Monday, January 28, 2013

Heatwave aggravated by climate change

Vanguard February 2013
Max O. 




The Climate Commission’s recent report to the Federal Government says that the current bushfires and heatwave that Australia has experienced this summer are aggravated by global warming.

The Commission’s report - Off the Charts: Extreme Australian Summer Heat - warns of more extreme bushfires and hotter, longer, bigger and more frequent heatwaves, as a result of climate change. It says the number of record heat days across Australia has doubled since 1960 and more temperature records are likely to be broken as hot conditions continue this summer.

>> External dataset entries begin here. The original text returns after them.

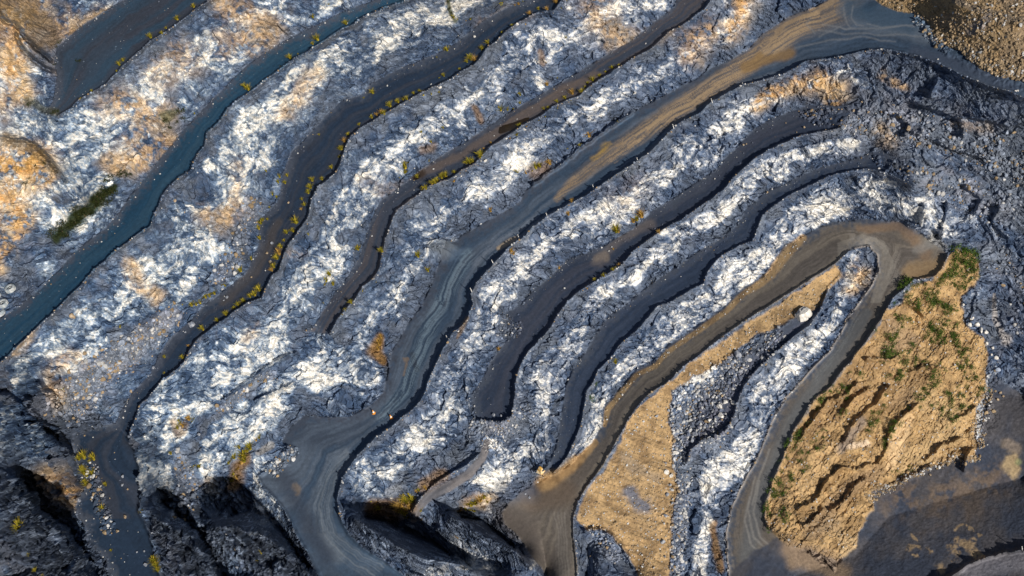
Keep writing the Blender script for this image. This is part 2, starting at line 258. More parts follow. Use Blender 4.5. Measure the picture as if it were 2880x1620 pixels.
# ---------------------------------------------------------------- rock faces
facet_w = np.clip(1 - floor - bottom - tan_tr, 0, 1)
facet_w = np.clip(facet_w - tanhill * .95 - tanmid, 0, 1)
tt = dc / (dc + dt + 1e-3)                                       # 0 at the crest, 1 at the toe
nz1 = fbm(VX / 45, VY / 45, 4, 31); nz2 = fbm(VX / 16, VY / 16, 3, 37); nz3 = fbm(VX / 7, VY / 7, 3, 41)
white = ss(.16, .44, tt + (nz1 - .5) * .5) * (1 - ss(.56, .80, tt + (nz1 - .5) * .7)) * facet_w
white = white * (1 - .85 * poly(L("2170,140 2576,240 2576,720 2450,610 2350,540 2345,490 2270,440 2200,380 2130,330 2040,305 2110,250 2200,225 2140,185"), 30, 6)) * (1 - .8 * poly(L("230,760 420,790 470,800 500,850 440,960 350,1060 300,1080 150,1100 100,980 180,930 290,880"), 30, 6))
# regions whose walls differ from the crest/toe pattern
wadd = [ (L("0,60 40,110 80,190 60,240 10,270"), 30, .7), (L("180,20 250,0 330,-40"), 34, .75), (L("170,60 200,30"), 20, .6),
 (L("60,345 110,390 160,440 200,480"), 26, 1.0), (L("60,560 100,530 130,560"), 34, .9), (L("200,300 300,300 370,330"), 42, .7), (L("300,400 360,380 400,340"), 25, .8),
 (L("330,700 380,760 420,760 470,690 500,630 450,650"), 24, .8), (L("230,800 300,790 380,770"), 26, .7), (L("120,920 200,925 280,885"), 20, .8), (L("30,1110 90,1160 150,1230"), 38, .45),
 (L("520,600 580,560 560,520"), 35, .35), (L("400,960 450,930 520,910 600,880 660,880"), 28, .9), (L("650,890 690,840 740,800 720,720 760,620 830,640"), 20, .5), (L("350,1060 400,1020 440,1010"), 30, .75),
 (L("560,1110 620,1070 680,1020 740,980 850,930 930,940"), 34, 1.0), (L("540,1150 600,1100 680,1050"), 28, .9), (L("380,1130 430,1220 440,1300"), 16, .4),
 (L("920,1190 980,1150 1060,1110 1120,1060 1160,1100"), 40, .75), (L("900,1230 970,1250"), 22, .7), (L("1140,1020 1180,960 1150,900 1200,850 1230,800"), 22, .6),
 (L("1180,1230 1250,1200 1310,1150 1360,1110"), 26, 1.0), (L("1220,1180 1260,1150 1350,1080"), 14, .7), (L("1470,1130 1500,1080 1505,1030 1530,1000"), 11, 1.0), (L("1290,960 1380,960 1440,890"), 18, .6),
 (L("2110,800 2070,845 2020,900 1980,935 1945,985 1920,1040"), (13, 20, 18), 1.5), (L("1910,1060 1870,1130 1850,1180 1800,1220 1760,1250 1770,1320 1755,1440"), (16, 34, 24, 22, 22), 1.5), (L("2130,680 2140,720 2105,790"), (14, 20, 16), 1.2),
 (L("2200,320 2290,370 2400,420 2480,470"), 14, .35), (L("2330,570 2400,560 2470,560 2560,610 2576,660"), 22, .5), (L("2430,820 2460,835 2475,850"), 11, 1.0), (L("2485,880 2500,910 2510,930"), 9, .8), (L("2460,740 2500,770 2540,840 2500,870"), 32, .4),
 (L("1210,1410 1240,1400 1300,1390"), 10, .8), (L("1080,1440 1130,1430 1110,1470"), 16, .7), (L("2450,220 2380,250 2350,290"), 14, .3), (L("1420,1400 1470,1400"), 3, .3), (L("0,820 60,880"), 1, 0),
 (L("2344,285 2420,302 2484,300 2540,320 2564,303"), 7, .8), (L("2350,376 2390,390 2430,408 2500,415"), 9, .7), (L("2297,405 2344,436 2340,450"), 7, .7), (L("2290,200 2330,225 2300,240"), 14, .5), (L("2370,440 2400,470 2380,500 2440,520"), 12, .5), (L("2250,300 2290,290"), 10, .5), (L("2180,180 2120,190 2060,215"), 12, .5), (L("1560,1420 1600,1449"), 10, .3)]
wadd += [(L('1500,1000 1560,935 1620,895 1700,825 1780,775 1850,725 1905,665 1950,610 2010,560 2090,525 2180,505 2270,515 2320,545'), (10, 16, 20, 22, 22, 24, 26, 26, 26, 24, 20), 1.1), (L('1850,470 1890,440 1950,410 2010,385 2080,370'), 16, 1.0), (L('1640,560 1700,590 1760,560 1820,530'), 16, .9), (L('1720,360 1760,400 1800,380'), 26, .8)]
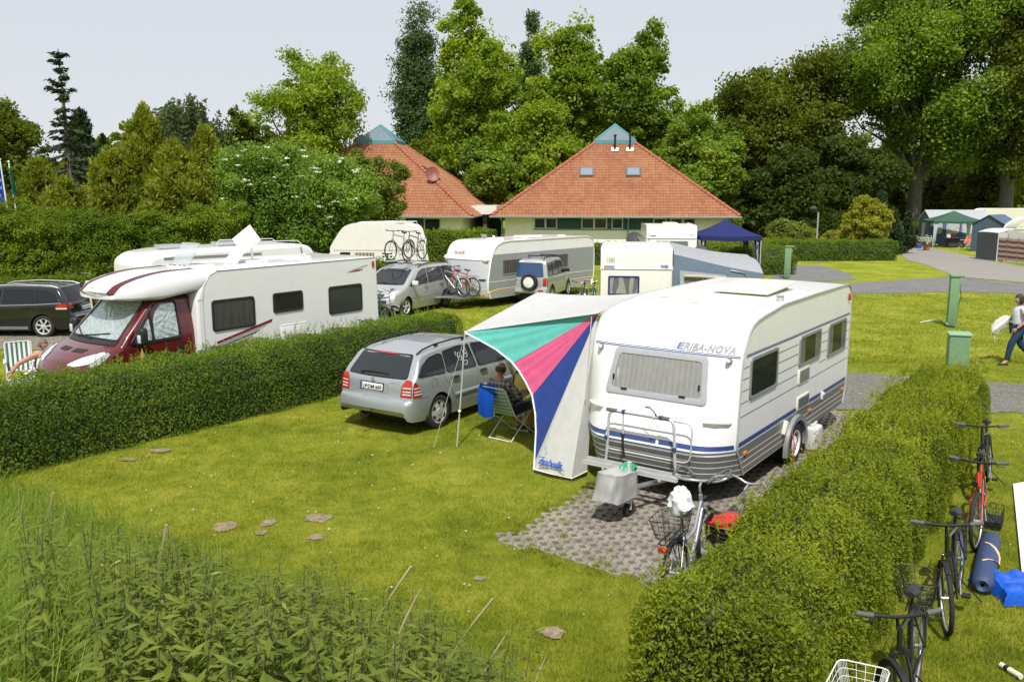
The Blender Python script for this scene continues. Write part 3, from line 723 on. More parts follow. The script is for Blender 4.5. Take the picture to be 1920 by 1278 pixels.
for i in range(15):
    f = i/14; ring = []
    for j in range(48):
        a = 2*PI*j/48; e = .55; X = math.copysign(abs(math.cos(a))**e, math.cos(a)); Y = math.copysign(abs(math.sin(a))**e, math.sin(a)); k = .80+.22*f**.7 if f > .3 else (f/.3)**.5*.935
        q = .06*noise.noise(Vector((X*1.6, Y*1.6, f*1.5)))+.035*f*math.sin(7*a+3*f)+.05*noise.noise(Vector((X*3.5, Y*3.5, f*3+4)))
        z = .66-.05*X*(1-f)-(.03*f/.3 if f < .3 else .03+.36*(f-.3)/.7)-.05*f*noise.noise(Vector((X*1.5, Y*1.5, 9)))-.07*f*X
        ring.append((X*.37*k*(1+q)-.06*f, Y*.19*k*(1+q*1.4), z))
    P.append(ring)
mb.loft(P); mb.build('hood', pm('tarp_silver', (.42, .42, .41), .38, var=.1, bump=.5, bscale=7, metal=.15), t, smooth=40)
mb = MB(); drape(mb, .20, -.02, [(.60, .16, .10, .12), (.66, .13, .08, .2), (.70, .07, .04, .2)], n=20, seed=.5); mb.build('green_bag', pm('bag_green', (.02, .30, .12), .45, var=.2, scale=12), t)
# ------------------------------------------------------------------ awning
aw = thing('awning', 'grey sun awning with turquoise, pink and blue side fan on the white caravan', 'awning', (P0[0], P0[1], 0), az=AZ)
M_canopy = cloth('canopy_grey', (.56, .555, .55), bscale=5.)
M_turq = cloth('canvas_turquoise', (.13, .50, .44)); M_pink = cloth('canvas_pink', (.66, .11, .24)); M_navy = cloth('canvas_blue', (.03, .06, .25)); M_lgrey = cloth('canvas_grey', (.58, .575, .55), bscale=5.)
def canopy(t, v):
    s = -2.22+5.0*t; q = abs(t-.56)/.56 if t < .56 else (t-.56)/.44
    yf = 4.68+.50*(1-q**1.0); zf = 1.95+.34*(1-q**1.0)
    y = 2.27+(yf-2.27)*v; z0 = 2.44+.10*math.sin(PI*min(1, t*1.05))**.6
    return (s-.08*v*(1-t), y, z0+(zf-z0)*v-.08*math.sin(PI*v)*math.sin(PI*t)+.008*math.sin(26*t)*v*(1-v)*3)
mb = MB(); mb.grid(canopy, 40, 20); mb.build('canopy', M_canopy, aw, smooth=180)
C_ = Vector(canopy(0, 1)); A_ = Vector((-2.12, 2.31, 2.43))
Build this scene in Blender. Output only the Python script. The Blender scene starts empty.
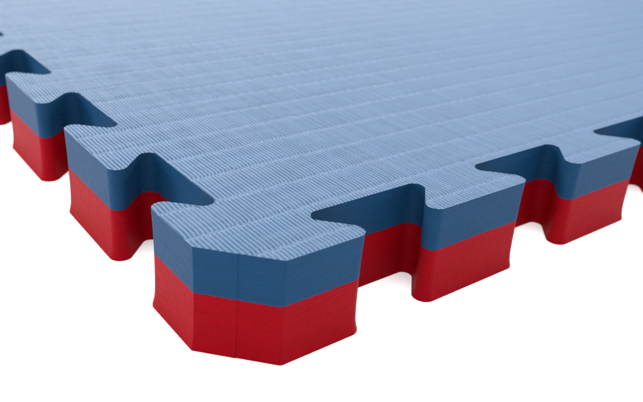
import bpy, math, random
import numpy as np

SC = bpy.context.scene
MM = 0.001

# ------------------------------------------------------------------ camera
cam_d = bpy.data.cameras.new("camera")
cam = bpy.data.objects.new("camera", cam_d)
SC.collection.objects.link(cam)
SC.camera = cam
cam.location = (-0.094347, -0.155612, 0.157729)
cam.rotation_euler = (1.156105, -0.065644, -0.647663)
cam_d.sensor_width = 36.0
cam_d.lens = 729.812 / 643.0 * 36.0
cam_d.shift_x = (321.5 - 318.9) / 643.0
cam_d.shift_y = (164.52 - 201.0) / 643.0
cam_d.clip_start = 0.01
cam_d.clip_end = 100.0
cam_d.dof.use_dof = True
cam_d.dof.focus_distance = 0.27
cam_d.dof.aperture_fstop = 15.0

# ------------------------------------------------------------------ world, lamps, exposure
w = bpy.data.worlds.new("World")
SC.world = w
w.use_nodes = True
bg = w.node_tree.nodes["Background"]
bg.inputs[0].default_value = (0.93, 0.96, 1.0, 1.0)
bg.inputs[1].default_value = 0.40
SC.view_settings.view_transform = 'Standard'
SC.view_settings.look = 'None'
SC.view_settings.exposure = 0.0
SC.view_settings.gamma = 1.0


def softbox(name, loc, target, sx, sy, power, col=(1, 1, 1)):
    from mathutils import Vector
    d = bpy.data.lights.new(name, 'AREA')
    d.shape = 'RECTANGLE'
    d.size = sx
    d.size_y = sy
    d.energy = power
    d.color = col
    o = bpy.data.objects.new(name, d)
    SC.collection.objects.link(o)
    o.location = loc
    o.rotation_euler = (Vector(target) - Vector(loc)).to_track_quat('-Z', 'Y').to_euler()
    return o


softbox("overhead_softbox", (0.1, 0.15, 1.6), (0.1, 0.15, 0), 2.0, 2.0, 92)
softbox("side_softbox", (-1.25, 0.75, 0.5), (0.05, 0.15, 0), 0.5, 0.6, 17, (1.0, 0.98, 0.96))
softbox("right_softbox", (1.5, -0.85, 0.5), (0.15, 0.05, 0), 0.5, 0.5, 11)
softbox("back_softbox", (0.9, 1.9, 1.0), (0.25, 0.25, 0), 3.2, 1.3, 55)

# ------------------------------------------------------------------ materials


def mat(name):
    m = bpy.data.materials.new(name)
    m.use_nodes = True
    return m, m.node_tree, m.node_tree.nodes["Principled BSDF"]


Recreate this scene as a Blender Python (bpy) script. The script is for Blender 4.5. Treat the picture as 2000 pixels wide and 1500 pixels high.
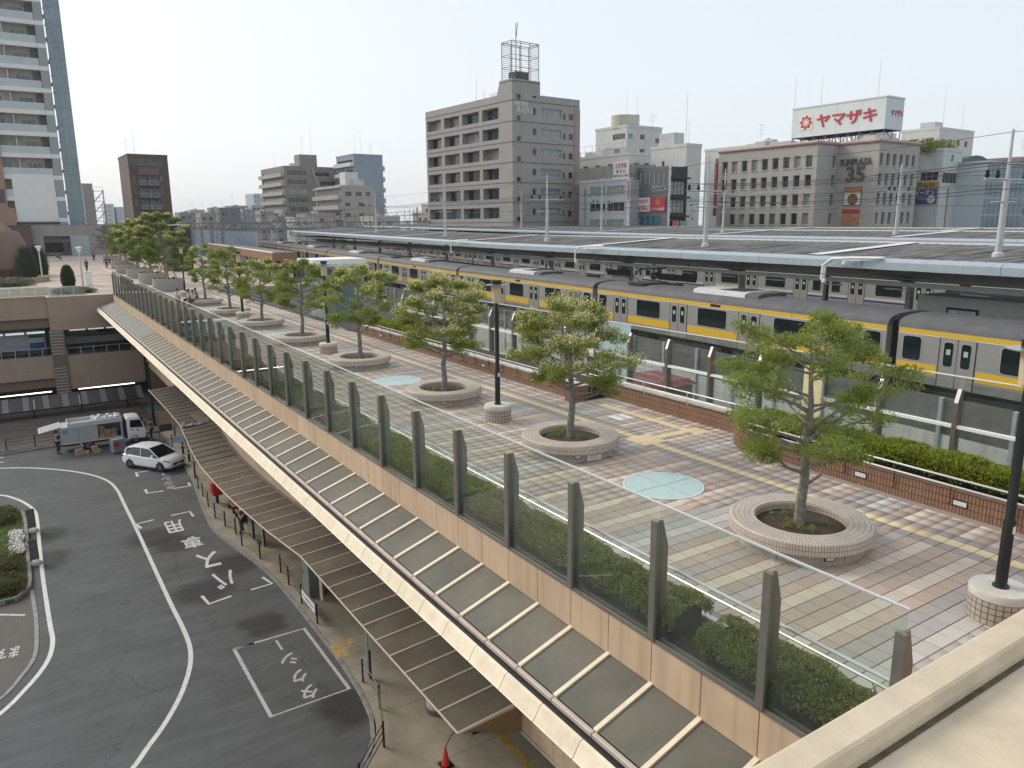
import bpy, math, random
import numpy as np
from mathutils import Vector, Matrix
R = math.radians
random.seed(7); rng = np.random.default_rng(7)
for o in list(bpy.data.objects): bpy.data.objects.remove(o)
SC = bpy.context.scene
COL = SC.collection
# ---------------------------------------------------------------- camera
camd = bpy.data.cameras.new('camera'); cam = bpy.data.objects.new('camera', camd); COL.objects.link(cam)
CR = ((0.83754862, -0.1203664, 0.53293925), (-0.54630776, -0.17065192, 0.8200157), (-0.00775524, -0.97795187, -0.20868638))
cam.matrix_world = Matrix(((CR[0][0], -CR[0][1], -CR[0][2], 0), (CR[1][0], -CR[1][1], -CR[1][2], 0), (CR[2][0], -CR[2][1], -CR[2][2], 6.2), (0, 0, 0, 1)))
camd.sensor_width = 36; camd.lens = 1480 / 2000 * 36; camd.clip_start = 0.1; camd.clip_end = 6000
SC.camera = cam
# ---------------------------------------------------------------- sky and sun
SUN_AZ, SUN_EL = R(-30), R(36)         # azimuth measured from +y towards +x
W = bpy.data.worlds.new('World'); SC.world = W; W.use_nodes = True
nt = W.node_tree; nt.nodes.clear()
sky = nt.nodes.new('ShaderNodeTexSky'); sky.sky_type = 'NISHITA'; sky.sun_disc = False
sky.sun_elevation = SUN_EL; sky.sun_rotation = SUN_AZ; sky.air_density = 1.0; sky.dust_density = 4.0; sky.ozone_density = 1.0; sky.altitude = 0
hz = nt.nodes.new('ShaderNodeMix'); hz.data_type = 'RGBA'; hz.inputs[0].default_value = 0.7
hz.inputs[7].default_value = (6.9, 7.3, 7.7, 1)   # even veil of thin overcast
nt.links.new(sky.outputs[0], hz.inputs[6])
bg = nt.nodes.new('ShaderNodeBackground'); bg.inputs[1].default_value = 0.1
wo = nt.nodes.new('ShaderNodeOutputWorld')
nt.links.new(hz.outputs[2], bg.inputs[0]); nt.links.new(bg.outputs[0], wo.inputs[0])
sl = bpy.data.lights.new('sun', 'SUN'); sl.energy = 1.3; sl.angle = R(22); sl.color = (1, 0.93, 0.82)
so = bpy.data.objects.new('sun', sl); COL.objects.link(so)
sd = Vector((math.sin(SUN_AZ) * math.cos(SUN_EL), math.cos(SUN_AZ) * math.cos(SUN_EL), math.sin(SUN_EL)))
so.rotation_euler = sd.to_track_quat('Z', 'Y').to_euler(); so.location = (-30, 40, 60)
vs = SC.view_settings; vs.view_transform = 'Standard'; vs.look = 'None'; vs.exposure = 0.6; vs.gamma = 1; vs.use_curve_mapping = False
SC.cycles.max_bounces = 8; SC.cycles.transparent_max_bounces = 24; SC.cycles.diffuse_bounces = 3; SC.cycles.glossy_bounces = 3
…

 Professor David Karoly, who wrote the report for the Climate Commission states:

“Not every summer will be hotter than the one before. In fact this year is markedly hotter than the last couple of years when we had relatively milder and wetter conditions.

“But what we are going to find on average is more of the hot extremes and faster increases in the future, over the next 10 and 30 years, that we have seen over the last 30 years - more hot extremes, more heatwaves and more extreme fire conditions.

“Climate scientists have been talking about these increases for more than 20 years in Australia. We are now seeing exactly what was predicted more than 20 years ago.”

The report points out that Australia’s average temperature has increased by 0.9 of a degree since 1910, and that small changes in average temperature can have a significant impact on the frequency and nature of extreme weather events. Professor Karoly points out that the long-term weather temperature outlook is dire, based on current projections of greenhouse gas emissions and climate change. “We are expecting in the next 50 years for two to three degrees more warming,” he said.

“In other words two or three times the warming we’ve seen already leading to much greater increases in heatwaves and extreme fire danger days.

“So we’re expecting future climate change to lead to much greater increases in extremes in the next 30 to 50 years.”

“What it means for the Australian summer is an increased frequency of hot extremes, more hot days, more heatwaves and more extreme bushfire days and that's exactly what we've been seeing typically over the last decade and we will see even more frequently in the future.”